Letztlich wird Richter Wendel selbst wissen, dass ein Urteil nicht möglich ist. Ich bin aber überzeugt, er wird dennoch verurteilen. Weil er muss. Das zählt mehr als alles, was hier im Gerichtssaal geschehen ist. Und noch schlimmer: Dass der Angeklagte und sein Verteidiger alles zerlegt haben, was so schön als Konstrukt des Tatverdachts und für teueres Geld aufgebauscht wurde, wird er noch strafverschärfend werten. Richter wollen Angeklagte winseln sehen, wollen ihre Macht spüren. Dann sind sie oft gnädig. Denn Gnade ist ein Akt, bei dem die Person, die Gnade gewährt, die Überlegenheit deutlich spürt. Wer sich nicht unterwirft, bekommt keine Gnade. Das ist Rechtssprechung. Denn das Recht gehört denen, die Recht sprechen.

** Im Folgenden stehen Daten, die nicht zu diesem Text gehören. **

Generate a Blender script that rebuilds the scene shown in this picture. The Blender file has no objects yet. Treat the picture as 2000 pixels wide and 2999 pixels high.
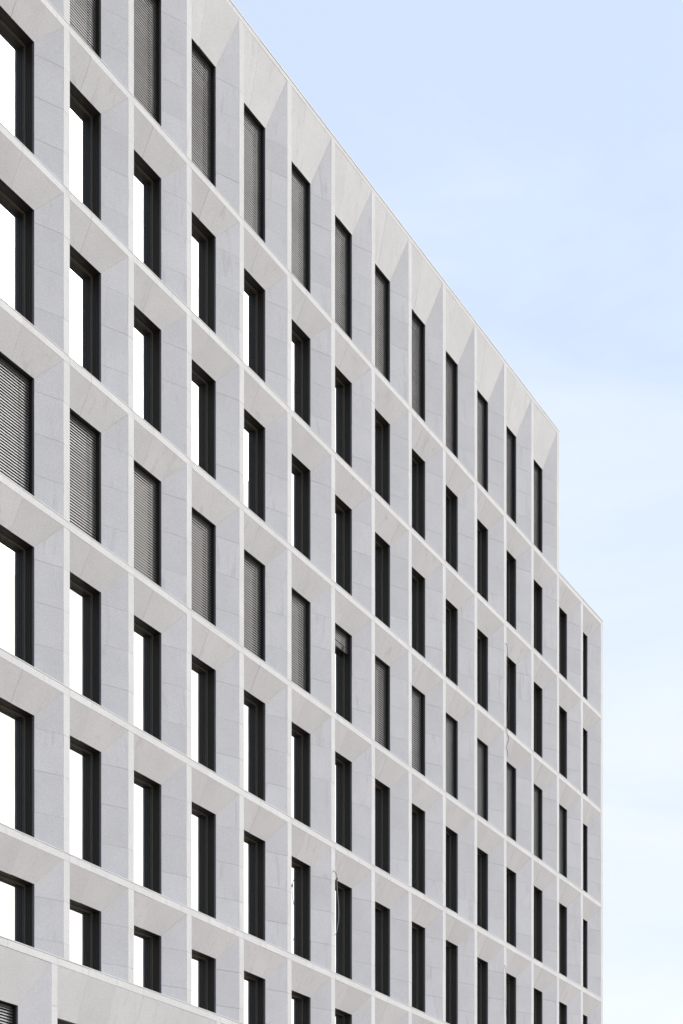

Strafverschärfende Überzeugungshaltung

Aus dem Urteil von Richter Wendel gegen mich am 15.12.2003:
„Hinzu kommt bei dem Angeklagten Bergstedt, daß hinter seinen Straftaten eine politische Überzeugung steht, an der er, wie sein Agieren in der Hauptverhandlung beweist, weiter festhält und festhalten wird."

Das ähnelt anderen Teilen der Welt: Aus "Der lange Schatten der Partei" in: FR, 3.3.2006 (S. 8)
Doch Yu begeht nun ein Verbrechen, dass in den Augen der chinesischen Wärter noch schlimmer ist als das Werfen der Farbbeutel - er will seine Fehler nicht gestehen. Das chinesische Strafsystem ist bis heute so aufgebaut, dass Häftlinge unter allen Umständen Reue zeigen müssen. Wer sich weigert, wird systematisch zerstört.